Titicaca Lake, a story between Peru and Bolivia

Following the Machu Pichu and its tourist tsunami, we headed toward Puno and the Titicaca lake.

I remember myself at primary school having quite a laugh when hearing this name. The lake spreads across Bolivia and Peru, and our Peruvian friends were fast to tell us that the Titi is in Peru while the Caca is in Bolivia. I did not know if it was cynicism or humor. You can't never tell with these guys.

Anyway, we did not have the time to check this saying. Arrived by a night bus from Cusco at 6:00 AM, we were already on a boat sailing the lake at 6:40 AM toward some of its islands.

The Lake is very impressive : at an altitude of 4000 meters and being 200 km long, it is one of the highest navigable lakes in the world. It contains some islands where people have created cultures and civilizations that differs from the ones on the mainland. The Uros, for example, sought refuge « on » the lake away from the Incas. Actually, they still live on floating islands that they build from « totora », a reed that grows on the lake. They use it nearly for everything : to build boats and houses, as a fuel for cooking and it is a key ingredient of their diet. A floating island can last around 40 years, it is then sold to the local farmers that will recycle it into a fertilizer. You can hardly imagine something greener that this.

Leaving Puno and the Peruvian side of the lake, we took a bus to Copacabana, Bolivia. Don't get fooled, I am talking about the real one that gave its name to beach in Rio de Janeiro.

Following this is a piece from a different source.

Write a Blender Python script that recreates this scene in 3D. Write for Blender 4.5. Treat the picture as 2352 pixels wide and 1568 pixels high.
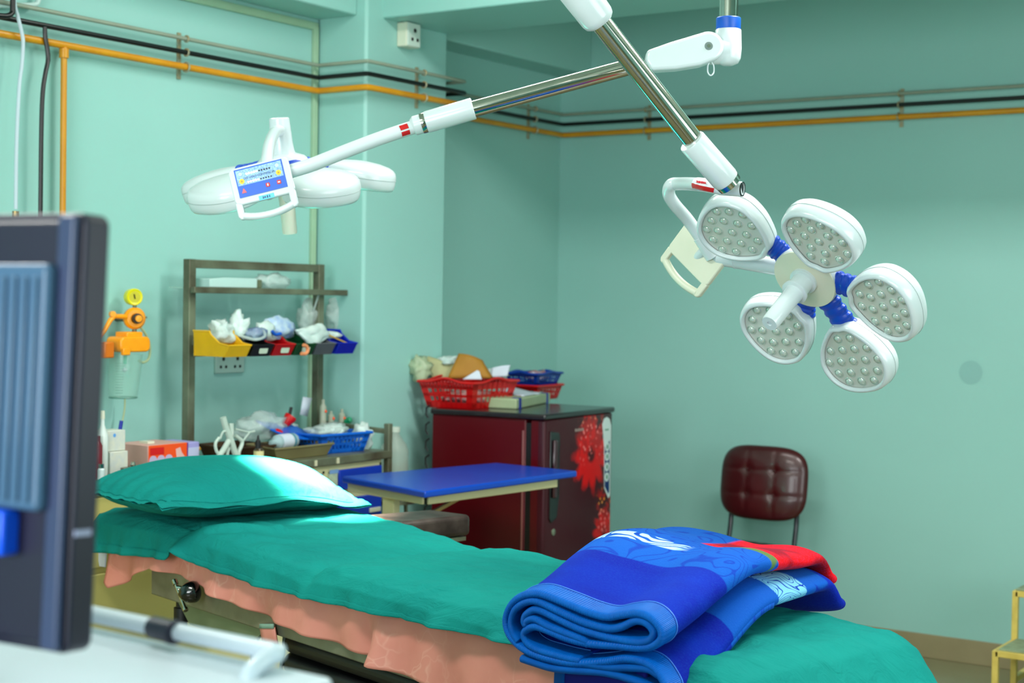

Crossing the border was a piece of cake. After getting new stamps on our passeports, we noticed a massive egg traffic from Bolivia to Peru. After asking an independent expert (aka our bus driver), we learned that since eggs are cheaper in Bolivia, Peruvian people stock up before going back home.

Copacabana has also a beach, on the shore of lake Titicaca. But with a water averaging at 7°C, do not expect a large crowd. Actually, the masses can be found rather around the church. When a Boliviano buy a vehicle, he needs to bring it to Copacabana for a blessing. Even Peruanos do the trip for what seems to be mandatory and I can assure you that there was a line in front of the church longer than in front of Mac Drive a Saturday night.

How does it work ? You pimp your ride newly-weds-car-style. After the priest very seriously blesses it you sprinkle on it champagne or beer (matter of taste) and rice and flower petals, insisting on the wheels and the engine.

A gent, whose aging Toyota preferred whisky, asked me if we had something similar back home. I answered him that we have a thing called insurance and it is not that reliable neither. But with the blessing costing 1€, who can beat it ?

Even if you cannot drive here you brand new car, doing the whole ceremony on a miniature is permitted. You will find plenty in front of the church.

Not having a car to bless, we crossed the lake (our bus was on a boat and the passengers on another one) as we needed to keep moving toward La Paz.